Rows from a 3D scene dataset:
◇ ◇ ◇ ◇ ◇ ◇ ◇
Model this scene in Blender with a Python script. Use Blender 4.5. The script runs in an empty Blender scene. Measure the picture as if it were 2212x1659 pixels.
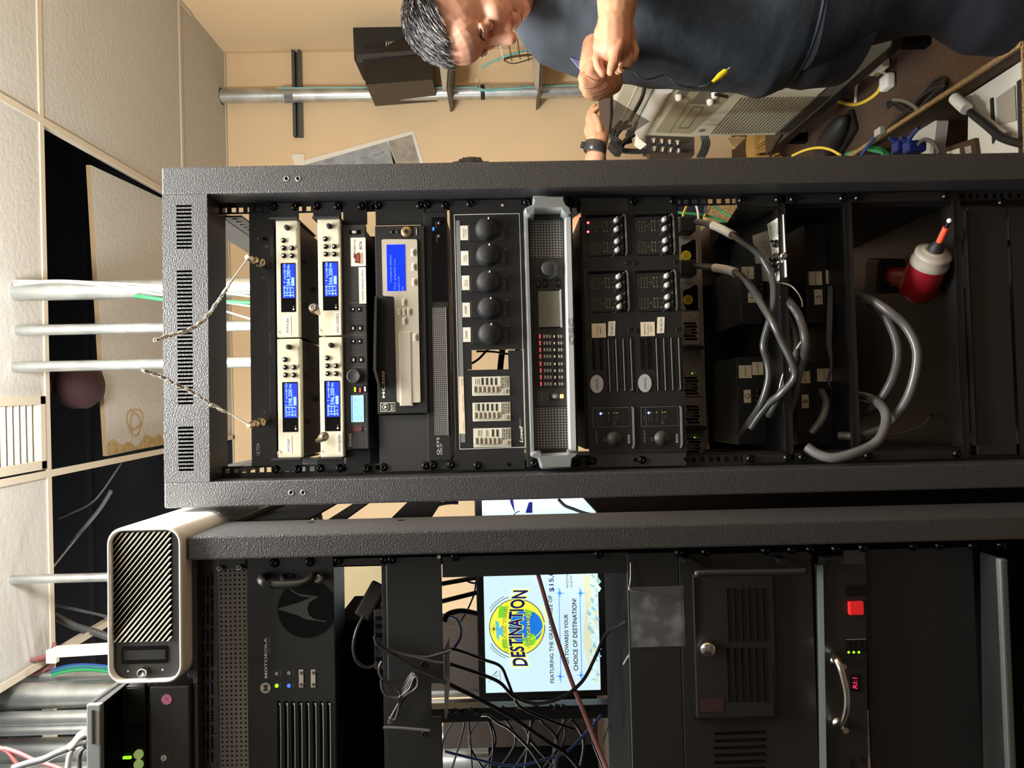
import bpy, bmesh, math, random
from mathutils import Vector as V, Matrix as Mx
random.seed(7)
SC = bpy.context.scene
COL = SC.collection
# ---------------------------------------------------------------- camera
# The phone was held on its side: the world's "up" is the picture's left.
F = 1650.0
CAM = V((0, 0, 1.40))
PITCH, ROLL = math.radians(0.9), 0.022
_dn = V((0, -math.sin(PITCH), -math.cos(PITCH)))
_fw = V((0, math.cos(PITCH), -math.sin(PITCH)))
_x = V((1, 0, 0))
RIGHT = math.cos(ROLL) * _dn - math.sin(ROLL) * _x
UP = math.sin(ROLL) * _dn + math.cos(ROLL) * _x
cam = bpy.data.cameras.new('camera')
cam.sensor_fit = 'HORIZONTAL'; cam.sensor_width = 36.0
cam.lens = F / 2212 * 36.0
cam.clip_start = 0.02
camo = bpy.data.objects.new('camera', cam); COL.objects.link(camo)
camo.matrix_world = Mx(((RIGHT.x, UP.x, -_fw.x, CAM.x), (RIGHT.y, UP.y, -_fw.y, CAM.y), (RIGHT.z, UP.z, -_fw.z, CAM.z), (0, 0, 0, 1)))
SC.camera = camo
SC.view_settings.view_transform = 'Standard'
SC.view_settings.look = 'None'
SC.view_settings.gamma = 1
SC.view_settings.use_curve_mapping = False
SC.view_settings.exposure = 0.0
# ---------------------------------------------------------------- light
wd = bpy.data.worlds.new('world'); SC.world = wd; wd.use_nodes = True
wd.node_tree.nodes['Background'].inputs[0].default_value = (0.9, 0.93, 1.0, 1)
wd.node_tree.nodes['Background'].inputs[1].default_value = 0.03
def area(name, loc, aim, sx, sy, power, col):
    l = bpy.data.lights.new(name, 'AREA'); l.shape = 'RECTANGLE'; l.size = sx; l.size_y = sy
    l.energy = power; l.color = col
    o = bpy.data.objects.new(name, l); COL.objects.link(o); o.location = loc
    o.rotation_euler = (V(aim) - V(loc)).to_track_quat('-Z', 'Y').to_euler()
    return o
CEIL = 2.966
area('ceiling_light_front', (0.1, 0.84, CEIL - 0.05), (0.1, 0.90, 1.0), 1.15, 0.3, 52, (1.0, 0.98, 0.95))
def lamp(name, loc, r, power, col):
    l = bpy.data.lights.new(name, 'POINT'); l.shadow_soft_size = r; l.energy = power; l.color = col
    o = bpy.data.objects.new(name, l); COL.objects.link(o); o.location = loc
lamp('ceiling_lamp_back', (-2.7, 3.0, CEIL - 0.55), 0.14, 130, (1.0, 0.99, 0.97))
lamp('fill_lamp_middle', (0.1, 1.30, CEIL - 0.5), 0.16, 165, (1.0, 0.99, 0.96))  # added lamp above the view, evens the light on the back wall
lamp('fill_lamp_left', (-1.75, 1.75, CEIL - 0.5), 0.14, 36, (1.0, 1.0, 0.98))  # added lamp out of view, brightens the fronts of the pipes
area('ceiling_light_behind', (0.0, -0.9, CEIL - 0.03), (0.0, -0.9, 0), 1.2, 0.6, 11, (1.0, 0.99, 0.97))
lamp('fill_lamp_side', (0.92, 0.86, CEIL - 0.4), 0.14, 26, (1.0, 0.99, 0.97))  # added lamp out of view, brightens the person and the ceiling near them
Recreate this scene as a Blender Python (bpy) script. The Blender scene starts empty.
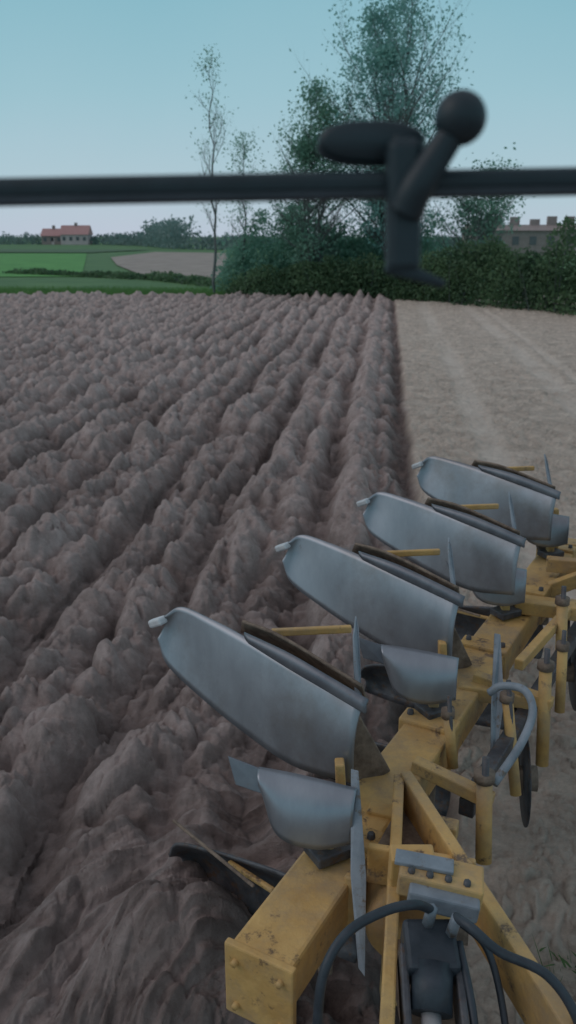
◇ ◇ ◇ ◇ ◇ ◇ ◇
* [Required task] Quote all of the entries word for word, omitting any pictures.

* [Answer to the problem]
Model this scene in Blender with a Python script. Use Blender 4.5. The script runs in an empty Blender scene. Measure the picture as if it were 2212x1659 pixels.
import bpy, bmesh, math, random
from mathutils import Vector as V, Matrix as Mx
random.seed(7)
SC = bpy.context.scene
COL = SC.collection
# ---------------------------------------------------------------- camera
# The phone was held on its side: the world's "up" is the picture's left.
F = 1650.0
CAM = V((0, 0, 1.40))
PITCH, ROLL = math.radians(0.9), 0.022
_dn = V((0, -math.sin(PITCH), -math.cos(PITCH)))
_fw = V((0, math.cos(PITCH), -math.sin(PITCH)))
_x = V((1, 0, 0))
RIGHT = math.cos(ROLL) * _dn - math.sin(ROLL) * _x
UP = math.sin(ROLL) * _dn + math.cos(ROLL) * _x
cam = bpy.data.cameras.new('camera')
cam.sensor_fit = 'HORIZONTAL'; cam.sensor_width = 36.0
cam.lens = F / 2212 * 36.0
cam.clip_start = 0.02
camo = bpy.data.objects.new('camera', cam); COL.objects.link(camo)
camo.matrix_world = Mx(((RIGHT.x, UP.x, -_fw.x, CAM.x), (RIGHT.y, UP.y, -_fw.y, CAM.y), (RIGHT.z, UP.z, -_fw.z, CAM.z), (0, 0, 0, 1)))
SC.camera = camo
SC.view_settings.view_transform = 'Standard'
SC.view_settings.look = 'None'
SC.view_settings.gamma = 1
SC.view_settings.use_curve_mapping = False
SC.view_settings.exposure = 0.0
# ---------------------------------------------------------------- light
wd = bpy.data.worlds.new('world'); SC.world = wd; wd.use_nodes = True
wd.node_tree.nodes['Background'].inputs[0].default_value = (0.9, 0.93, 1.0, 1)
wd.node_tree.nodes['Background'].inputs[1].default_value = 0.03
def area(name, loc, aim, sx, sy, power, col):
    l = bpy.data.lights.new(name, 'AREA'); l.shape = 'RECTANGLE'; l.size = sx; l.size_y = sy
    l.energy = power; l.color = col
    o = bpy.data.objects.new(name, l); COL.objects.link(o); o.location = loc
    o.rotation_euler = (V(aim) - V(loc)).to_track_quat('-Z', 'Y').to_euler()
    return o
CEIL = 2.966
area('ceiling_light_front', (0.1, 0.84, CEIL - 0.05), (0.1, 0.90, 1.0), 1.15, 0.3, 52, (1.0, 0.98, 0.95))
def lamp(name, loc, r, power, col):
    l = bpy.data.lights.new(name, 'POINT'); l.shadow_soft_size = r; l.energy = power; l.color = col
    o = bpy.data.objects.new(name, l); COL.objects.link(o); o.location = loc
lamp('ceiling_lamp_back', (-2.7, 3.0, CEIL - 0.55), 0.14, 130, (1.0, 0.99, 0.97))
lamp('fill_lamp_middle', (0.1, 1.30, CEIL - 0.5), 0.16, 165, (1.0, 0.99, 0.96))  # added lamp above the view, evens the light on the back wall
lamp('fill_lamp_left', (-1.75, 1.75, CEIL - 0.5), 0.14, 36, (1.0, 1.0, 0.98))  # added lamp out of view, brightens the fronts of the pipes
area('ceiling_light_behind', (0.0, -0.9, CEIL - 0.03), (0.0, -0.9, 0), 1.2, 0.6, 11, (1.0, 0.99, 0.97))
lamp('fill_lamp_side', (0.92, 0.86, CEIL - 0.4), 0.14, 26, (1.0, 0.99, 0.97))  # added lamp out of view, brightens the person and the ceiling near them
Recreate this scene as a Blender Python (bpy) script. The Blender scene starts empty.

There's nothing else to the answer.